Given instruction »
Your task is to copy each line that has the word "from".

Records provided »

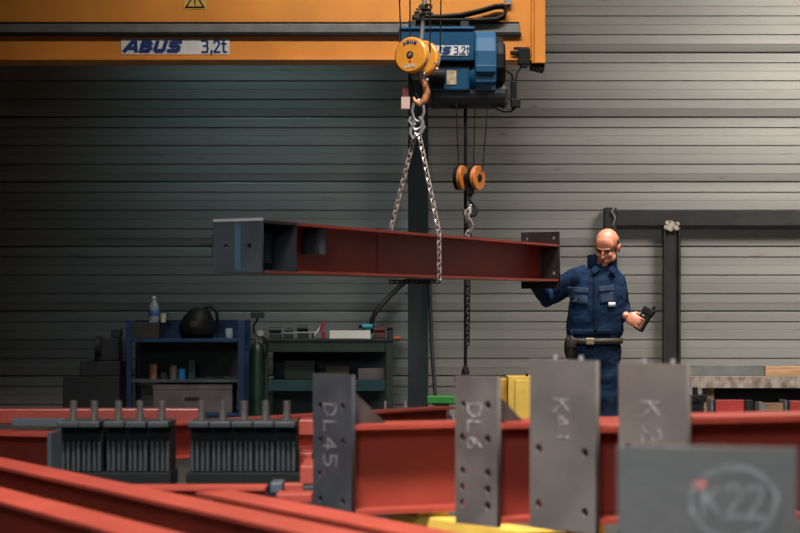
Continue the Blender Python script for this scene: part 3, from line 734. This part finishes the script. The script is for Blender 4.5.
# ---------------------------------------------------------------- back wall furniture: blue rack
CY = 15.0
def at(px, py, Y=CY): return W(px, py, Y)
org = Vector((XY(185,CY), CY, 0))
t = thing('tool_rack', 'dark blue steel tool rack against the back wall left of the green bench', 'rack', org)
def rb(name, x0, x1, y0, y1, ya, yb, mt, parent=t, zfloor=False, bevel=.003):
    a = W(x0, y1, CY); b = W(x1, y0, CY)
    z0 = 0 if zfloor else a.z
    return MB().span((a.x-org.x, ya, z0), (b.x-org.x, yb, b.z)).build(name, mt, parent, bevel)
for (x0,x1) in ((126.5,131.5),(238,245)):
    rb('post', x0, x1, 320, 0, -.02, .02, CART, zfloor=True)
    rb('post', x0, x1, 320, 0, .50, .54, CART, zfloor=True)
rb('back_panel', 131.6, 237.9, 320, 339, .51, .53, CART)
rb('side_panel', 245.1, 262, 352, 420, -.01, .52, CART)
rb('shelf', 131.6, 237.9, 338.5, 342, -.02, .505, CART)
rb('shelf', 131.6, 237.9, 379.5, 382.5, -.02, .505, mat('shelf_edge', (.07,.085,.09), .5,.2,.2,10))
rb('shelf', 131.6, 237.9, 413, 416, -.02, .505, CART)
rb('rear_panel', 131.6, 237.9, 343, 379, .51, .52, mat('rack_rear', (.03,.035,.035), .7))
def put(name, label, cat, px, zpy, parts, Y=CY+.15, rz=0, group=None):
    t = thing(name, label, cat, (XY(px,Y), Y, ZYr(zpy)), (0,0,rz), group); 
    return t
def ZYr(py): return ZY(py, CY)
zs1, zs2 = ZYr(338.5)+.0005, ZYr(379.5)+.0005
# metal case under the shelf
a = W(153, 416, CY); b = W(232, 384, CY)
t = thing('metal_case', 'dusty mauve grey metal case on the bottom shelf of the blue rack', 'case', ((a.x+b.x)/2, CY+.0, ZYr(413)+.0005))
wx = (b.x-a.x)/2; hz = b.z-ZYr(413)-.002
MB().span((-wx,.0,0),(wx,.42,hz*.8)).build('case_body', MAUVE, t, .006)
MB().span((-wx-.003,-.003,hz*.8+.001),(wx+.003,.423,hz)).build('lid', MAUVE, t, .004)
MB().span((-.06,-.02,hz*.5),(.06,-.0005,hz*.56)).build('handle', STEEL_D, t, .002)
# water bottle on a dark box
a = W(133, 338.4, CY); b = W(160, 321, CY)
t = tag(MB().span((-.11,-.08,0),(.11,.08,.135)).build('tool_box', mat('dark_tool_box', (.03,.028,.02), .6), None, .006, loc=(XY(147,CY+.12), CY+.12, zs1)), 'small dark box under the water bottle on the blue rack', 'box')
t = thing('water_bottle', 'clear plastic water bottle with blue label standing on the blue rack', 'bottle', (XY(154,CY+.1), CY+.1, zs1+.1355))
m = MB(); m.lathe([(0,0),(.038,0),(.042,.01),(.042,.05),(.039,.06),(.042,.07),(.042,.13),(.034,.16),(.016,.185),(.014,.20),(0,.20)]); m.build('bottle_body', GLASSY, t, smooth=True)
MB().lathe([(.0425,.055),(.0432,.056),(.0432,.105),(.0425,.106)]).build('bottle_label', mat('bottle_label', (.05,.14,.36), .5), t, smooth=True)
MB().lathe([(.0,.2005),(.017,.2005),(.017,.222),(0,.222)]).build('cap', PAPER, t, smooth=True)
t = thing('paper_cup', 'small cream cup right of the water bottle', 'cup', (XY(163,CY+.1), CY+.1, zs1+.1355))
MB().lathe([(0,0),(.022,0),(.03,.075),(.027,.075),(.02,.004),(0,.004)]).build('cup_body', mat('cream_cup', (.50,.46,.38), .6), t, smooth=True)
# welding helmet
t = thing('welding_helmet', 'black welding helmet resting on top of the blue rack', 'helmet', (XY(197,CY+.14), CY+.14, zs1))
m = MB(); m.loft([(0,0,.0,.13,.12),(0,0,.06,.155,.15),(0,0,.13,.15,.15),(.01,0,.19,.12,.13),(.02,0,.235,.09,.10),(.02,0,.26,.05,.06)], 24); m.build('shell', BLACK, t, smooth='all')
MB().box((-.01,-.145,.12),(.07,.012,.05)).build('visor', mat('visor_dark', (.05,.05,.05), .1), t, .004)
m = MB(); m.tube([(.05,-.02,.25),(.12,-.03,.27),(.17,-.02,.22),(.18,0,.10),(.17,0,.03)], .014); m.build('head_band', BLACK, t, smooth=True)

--

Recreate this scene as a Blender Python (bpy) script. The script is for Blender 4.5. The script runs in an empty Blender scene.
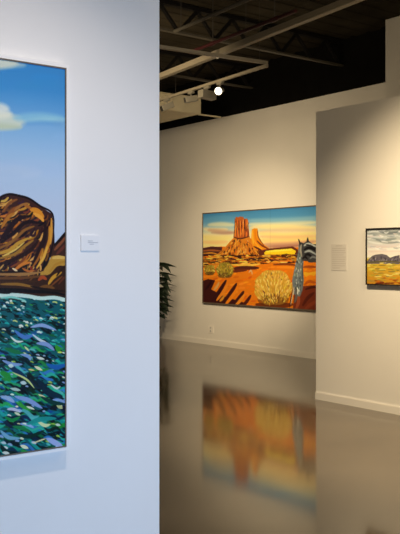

==

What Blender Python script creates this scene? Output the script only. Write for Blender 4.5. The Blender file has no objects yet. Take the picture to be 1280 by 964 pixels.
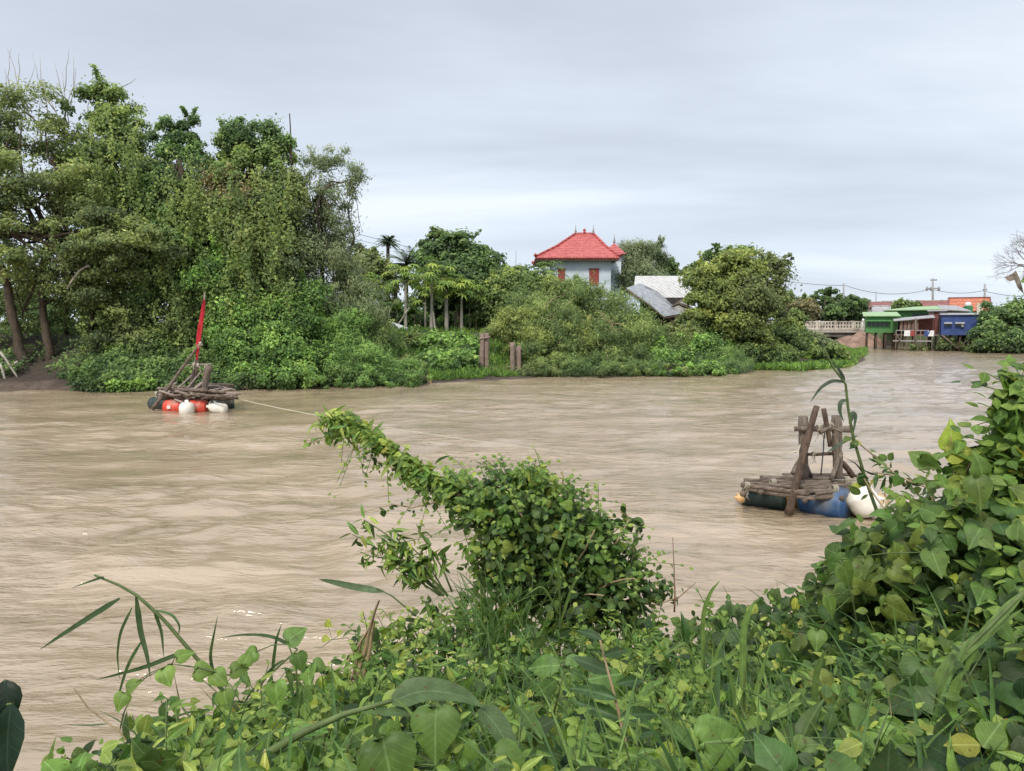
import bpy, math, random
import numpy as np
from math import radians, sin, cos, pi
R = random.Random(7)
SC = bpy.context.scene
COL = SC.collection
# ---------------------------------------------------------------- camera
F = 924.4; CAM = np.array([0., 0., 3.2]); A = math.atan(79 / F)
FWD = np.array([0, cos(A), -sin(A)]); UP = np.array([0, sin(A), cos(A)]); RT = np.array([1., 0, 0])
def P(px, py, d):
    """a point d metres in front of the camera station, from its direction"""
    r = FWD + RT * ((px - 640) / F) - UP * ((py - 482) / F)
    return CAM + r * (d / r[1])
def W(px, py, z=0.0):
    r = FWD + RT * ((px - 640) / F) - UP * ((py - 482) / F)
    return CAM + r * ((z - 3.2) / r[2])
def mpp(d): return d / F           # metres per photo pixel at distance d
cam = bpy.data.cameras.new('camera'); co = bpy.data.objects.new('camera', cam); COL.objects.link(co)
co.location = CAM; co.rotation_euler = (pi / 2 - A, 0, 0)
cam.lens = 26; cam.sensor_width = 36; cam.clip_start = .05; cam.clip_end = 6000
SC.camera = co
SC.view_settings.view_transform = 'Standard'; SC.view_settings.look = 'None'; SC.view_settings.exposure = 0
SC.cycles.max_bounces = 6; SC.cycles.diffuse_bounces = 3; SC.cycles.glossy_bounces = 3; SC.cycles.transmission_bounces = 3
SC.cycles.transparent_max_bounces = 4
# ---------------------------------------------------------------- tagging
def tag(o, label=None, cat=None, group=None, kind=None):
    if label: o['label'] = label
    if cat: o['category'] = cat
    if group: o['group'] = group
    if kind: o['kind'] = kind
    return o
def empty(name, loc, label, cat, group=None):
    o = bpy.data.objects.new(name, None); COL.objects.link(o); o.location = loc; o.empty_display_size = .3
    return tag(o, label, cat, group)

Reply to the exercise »
Continue the Blender Python script for this scene: part 3, from line 734. This part finishes the script. The script is for Blender 4.5.
from math import radians, sin, cos, pi
    """a point d metres in front of the camera station, from its direction"""